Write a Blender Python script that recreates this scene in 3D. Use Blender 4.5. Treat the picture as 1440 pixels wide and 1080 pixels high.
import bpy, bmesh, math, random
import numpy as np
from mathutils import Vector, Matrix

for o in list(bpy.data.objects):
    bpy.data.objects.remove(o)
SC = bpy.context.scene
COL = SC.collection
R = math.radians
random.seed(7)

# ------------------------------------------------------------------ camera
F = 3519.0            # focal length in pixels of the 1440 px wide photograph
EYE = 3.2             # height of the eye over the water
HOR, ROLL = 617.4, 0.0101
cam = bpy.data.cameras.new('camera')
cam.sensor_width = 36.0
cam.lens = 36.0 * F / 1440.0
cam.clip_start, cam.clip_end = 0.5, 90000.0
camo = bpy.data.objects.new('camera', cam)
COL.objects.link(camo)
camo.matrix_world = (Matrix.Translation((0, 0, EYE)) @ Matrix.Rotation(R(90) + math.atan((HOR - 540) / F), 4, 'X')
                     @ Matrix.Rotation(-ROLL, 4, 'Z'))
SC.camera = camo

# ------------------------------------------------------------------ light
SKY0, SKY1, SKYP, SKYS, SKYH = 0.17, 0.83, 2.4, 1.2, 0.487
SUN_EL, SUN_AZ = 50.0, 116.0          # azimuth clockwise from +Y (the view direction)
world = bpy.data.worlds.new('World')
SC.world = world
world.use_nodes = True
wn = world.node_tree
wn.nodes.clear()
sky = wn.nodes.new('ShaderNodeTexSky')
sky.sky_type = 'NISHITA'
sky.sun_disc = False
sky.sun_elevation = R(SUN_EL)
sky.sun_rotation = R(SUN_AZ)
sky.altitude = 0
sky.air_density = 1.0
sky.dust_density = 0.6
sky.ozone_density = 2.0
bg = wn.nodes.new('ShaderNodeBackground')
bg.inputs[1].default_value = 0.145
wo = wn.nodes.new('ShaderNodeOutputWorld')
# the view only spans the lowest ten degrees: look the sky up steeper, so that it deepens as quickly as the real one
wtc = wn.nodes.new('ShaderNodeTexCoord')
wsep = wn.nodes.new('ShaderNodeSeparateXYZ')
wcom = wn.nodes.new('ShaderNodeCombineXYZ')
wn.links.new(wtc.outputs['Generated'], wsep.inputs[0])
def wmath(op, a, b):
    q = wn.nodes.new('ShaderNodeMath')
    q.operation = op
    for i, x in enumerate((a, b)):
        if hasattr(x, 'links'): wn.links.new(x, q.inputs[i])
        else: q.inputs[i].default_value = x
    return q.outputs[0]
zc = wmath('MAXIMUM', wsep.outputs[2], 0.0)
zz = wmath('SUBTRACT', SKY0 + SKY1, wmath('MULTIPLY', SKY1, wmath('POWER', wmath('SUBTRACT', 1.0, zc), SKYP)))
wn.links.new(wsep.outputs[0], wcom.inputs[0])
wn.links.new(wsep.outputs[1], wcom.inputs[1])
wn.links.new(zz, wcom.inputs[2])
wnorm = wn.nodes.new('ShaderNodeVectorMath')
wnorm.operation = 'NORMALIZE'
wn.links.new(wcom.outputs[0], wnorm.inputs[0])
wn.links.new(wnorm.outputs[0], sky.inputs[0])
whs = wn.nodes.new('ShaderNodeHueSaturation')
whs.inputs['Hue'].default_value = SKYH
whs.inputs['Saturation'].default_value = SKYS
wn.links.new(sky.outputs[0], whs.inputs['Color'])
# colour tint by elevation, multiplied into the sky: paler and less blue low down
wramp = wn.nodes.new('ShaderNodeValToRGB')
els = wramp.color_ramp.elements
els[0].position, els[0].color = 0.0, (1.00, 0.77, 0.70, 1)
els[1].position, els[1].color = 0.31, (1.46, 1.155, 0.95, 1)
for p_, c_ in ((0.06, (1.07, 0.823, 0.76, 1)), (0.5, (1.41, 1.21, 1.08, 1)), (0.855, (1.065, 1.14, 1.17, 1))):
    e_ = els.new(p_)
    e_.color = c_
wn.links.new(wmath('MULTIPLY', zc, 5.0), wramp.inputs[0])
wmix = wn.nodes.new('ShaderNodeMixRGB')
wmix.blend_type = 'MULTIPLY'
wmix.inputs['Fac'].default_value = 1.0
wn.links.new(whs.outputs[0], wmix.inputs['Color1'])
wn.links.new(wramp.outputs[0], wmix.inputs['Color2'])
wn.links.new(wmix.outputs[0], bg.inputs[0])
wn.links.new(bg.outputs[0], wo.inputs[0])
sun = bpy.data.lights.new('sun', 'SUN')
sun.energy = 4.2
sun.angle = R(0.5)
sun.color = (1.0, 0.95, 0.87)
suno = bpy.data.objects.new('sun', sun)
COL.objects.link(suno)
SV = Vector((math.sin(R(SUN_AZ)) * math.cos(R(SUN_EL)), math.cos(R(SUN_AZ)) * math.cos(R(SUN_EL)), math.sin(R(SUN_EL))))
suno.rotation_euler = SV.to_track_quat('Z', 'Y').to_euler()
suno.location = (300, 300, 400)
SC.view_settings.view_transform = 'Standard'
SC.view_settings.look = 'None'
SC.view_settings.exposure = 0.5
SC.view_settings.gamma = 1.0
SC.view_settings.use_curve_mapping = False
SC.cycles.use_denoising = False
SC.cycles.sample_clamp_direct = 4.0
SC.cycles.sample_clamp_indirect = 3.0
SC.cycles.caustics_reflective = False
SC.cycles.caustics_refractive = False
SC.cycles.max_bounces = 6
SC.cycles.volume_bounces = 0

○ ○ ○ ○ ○

**Goal of the exercise**
Repeat exactly, please, each line from the beginning of the data through the line with "from mathutils import Vector, Matrix" in it, and only those lines.

**Expected answer**
Write a Blender Python script that recreates this scene in 3D. Use Blender 4.5. Treat the picture as 1440 pixels wide and 1080 pixels high.
import bpy, bmesh, math, random
import numpy as np
from mathutils import Vector, Matrix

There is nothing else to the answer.